* _WHAT THIS TASK INVOLVES_
Repeat the listing that follows, character for character, minus the pictures.

########################################

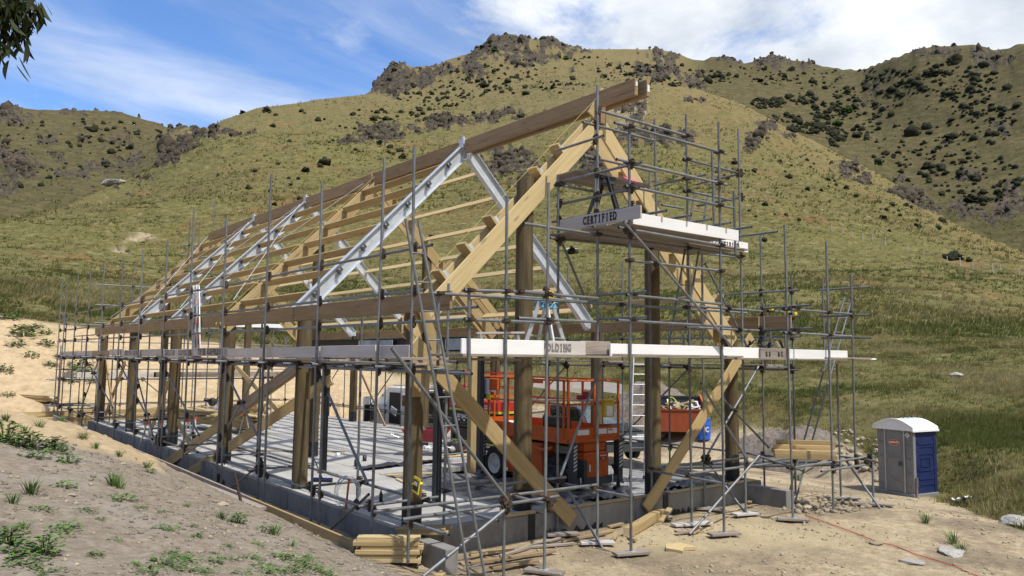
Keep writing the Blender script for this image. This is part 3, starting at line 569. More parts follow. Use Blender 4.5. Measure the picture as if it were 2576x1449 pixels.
# short purlin blocks set between the planks of the gable rafters
for x in (7.30, 7.80, 8.34, 8.92, 10.03, 10.60):
    for s in (1, -1):
        X = x if s > 0 else mir(x); Fm = Matrix(((s * .7071, 0, -s * .7071), (0, 1, 0), (.7071, 0, .7071)))
        mb = MB().box((0, 0, 0), (.055, .30, .34)); mb.mi[2] = mb.mi[4] = 1
        o = mb.obj('purlin_block', ['pine', 'pine_pale'], bf); o.matrix_local = Matrix.Translation((X - s * .04, 11.88 - .0, x - 3.5 + .02)) @ Fm.to_4x4()
        if s > 0: MB().box((.07, -.06, -.02), (.09, .1, .16)).obj('hanger', 'zinc', o)
# eave beams along both sides
for x in (7.0, 16.6):
    for y0, y1 in ((10.4, 16.55), (16.58, 21.9), (21.93, 26.9), (26.93, 32.0), (32.03, 37.6)):
        beam('eave_beam', (x, y0, 3.80), (x, y1, 3.80), .05, .30, 'pine_brown', bf)
beam('eave_beam', (16.05, 10.9, 3.78), (16.05, 16.55, 3.78), .05, .27, 'pine_brown', bf)
# mid-height wall rails seen through the frame on the far side
for y0, y1 in ((12.1, 16.4), (16.8, 21.4), (21.7, 26.3), (26.6, 31.7)):
    beam('wall_rail', (16.32, y0, 4.45), (16.32, y1, 4.45), .045, .14, 'pine', bf)
# long plank braces
BR = [((6.86, 11.30, 3.12), (10.48, 11.30, -.20), .29, 'pine'), ((16.35, 11.30, 3.45), (12.55, 11.30, -.20), .27, 'pine'),
      ((6.70, 22.75, -.42), (8.72, 18.2, 2.30), .27, 'pine'), ((6.70, 25.1, -.45), (7.95, 18.6, 2.52), .27, 'pine'), ((7.25, 22.05, 1.0), (7.92, 18.4, 2.62), .27, 'plank_old'),
      ((7.3, 29.3, .1), (7.35, 26.7, 2.6), .2, 'pine'), ((7.3, 34.5, 0), (7.35, 37.0, 2.6), .2, 'pine'), ((7.4, 33.8, 2.5), (7.45, 37.0, .3), .2, 'pine'), ((7.45, 24.0, -.3), (7.35, 26.2, .75), .2, 'pine_pale'), ((16.3, 28.9, 0), (16.3, 31.7, 2.7), .12, 'pine_brown'),
      ((7.1, 11.62, 4.0), (7.7, 11.62, 2.6), .2, 'pine'), ((13.9, 33.8, .2), (12.5, 37.0, 2.7), .2, 'pine')]
for a, b, h, m_ in BR: beam('brace', a, b, .05, h, m_, bf, ends='end_grain')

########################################

* _EXERCISE RESPONSE_
Keep writing the Blender script for this image. This is part 3, starting at line 569. More parts follow. Use Blender 4.5. Measure the picture as if it were 2576x1449 pixels.
# short purlin blocks set between the planks of the gable rafters
for x in (7.30, 7.80, 8.34, 8.92, 10.03, 10.60):
    for s in (1, -1):
        X = x if s > 0 else mir(x); Fm = Matrix(((s * .7071, 0, -s * .7071), (0, 1, 0), (.7071, 0, .7071)))
        mb = MB().box((0, 0, 0), (.055, .30, .34)); mb.mi[2] = mb.mi[4] = 1
        o = mb.obj('purlin_block', ['pine', 'pine_pale'], bf); o.matrix_local = Matrix.Translation((X - s * .04, 11.88 - .0, x - 3.5 + .02)) @ Fm.to_4x4()
        if s > 0: MB().box((.07, -.06, -.02), (.09, .1, .16)).obj('hanger', 'zinc', o)
# eave beams along both sides
for x in (7.0, 16.6):
    for y0, y1 in ((10.4, 16.55), (16.58, 21.9), (21.93, 26.9), (26.93, 32.0), (32.03, 37.6)):
        beam('eave_beam', (x, y0, 3.80), (x, y1, 3.80), .05, .30, 'pine_brown', bf)
beam('eave_beam', (16.05, 10.9, 3.78), (16.05, 16.55, 3.78), .05, .27, 'pine_brown', bf)
# mid-height wall rails seen through the frame on the far side
for y0, y1 in ((12.1, 16.4), (16.8, 21.4), (21.7, 26.3), (26.6, 31.7)):
    beam('wall_rail', (16.32, y0, 4.45), (16.32, y1, 4.45), .045, .14, 'pine', bf)
# long plank braces
BR = [((6.86, 11.30, 3.12), (10.48, 11.30, -.20), .29, 'pine'), ((16.35, 11.30, 3.45), (12.55, 11.30, -.20), .27, 'pine'),
      ((6.70, 22.75, -.42), (8.72, 18.2, 2.30), .27, 'pine'), ((6.70, 25.1, -.45), (7.95, 18.6, 2.52), .27, 'pine'), ((7.25, 22.05, 1.0), (7.92, 18.4, 2.62), .27, 'plank_old'),
      ((7.3, 29.3, .1), (7.35, 26.7, 2.6), .2, 'pine'), ((7.3, 34.5, 0), (7.35, 37.0, 2.6), .2, 'pine'), ((7.4, 33.8, 2.5), (7.45, 37.0, .3), .2, 'pine'), ((7.45, 24.0, -.3), (7.35, 26.2, .75), .2, 'pine_pale'), ((16.3, 28.9, 0), (16.3, 31.7, 2.7), .12, 'pine_brown'),
      ((7.1, 11.62, 4.0), (7.7, 11.62, 2.6), .2, 'pine'), ((13.9, 33.8, .2), (12.5, 37.0, 2.7), .2, 'pine')]
for a, b, h, m_ in BR: beam('brace', a, b, .05, h, m_, bf, ends='end_grain')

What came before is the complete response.